Il principio dell'abuso sull'abuso

In definitiva, qualsiasi intervento su una costruzione realizzata abusivamente costituisce ripresa dell'attività 'criminosa' originaria, integrante un nuovo reato identico a quello precedente. Ciò sul decisivo rilievo che se l'opera abusivamente realizzata (e non sanata) deve essere demolita e non può essere oggetto, nemmeno in parte, di trasferimento o costituzione o scioglimento della comunione di diritti reali (art. 46 del dpr 380/2001), non se ne può contraddittoriamente consentire la conservazione, dovendosene invece ordinare la demolizione nella sua interezza, se a tanto in precedenza non si sia provveduto.
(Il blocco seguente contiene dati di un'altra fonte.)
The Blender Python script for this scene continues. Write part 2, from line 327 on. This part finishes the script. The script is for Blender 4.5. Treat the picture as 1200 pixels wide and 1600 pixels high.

Ne è stato tratto l'ulteriore corollario secondo il quale il regime di denuncia di inizio attività (d.i.a., ora segnalazione certificata di inizio attività, s.c.i.a.) non è applicabile a lavori da eseguirsi su manufatti il cui originario carattere abusivo è stato accertato con sentenza definitiva e che non risultino essere stati oggetto di condono edilizio o di sanatoria, atteso che gli interventi ulteriori su immobili abusivi ripetono le caratteristiche di illegittimità dall'opera principale, alla quale ineriscono strutturalmente (Sez. 3, n. 30168 del 24/05/2017, Rv. 270252 - 01; Sez. 3, n. 51427 del 16/10/2014, Rv. 261330 - 01; Sez. 3, n. 1810 del 02/12/2018, dep. 2019, Rv. 242269 - 01; Sez. 3, n. 21490 del 19/04/2006, Rv. 234472 - 01).

Non ha alcuna rilevanza, di conseguenza, il fatto che i lavori fossero iniziati e ultimati prima della definizione (negativa) della pratica di condono.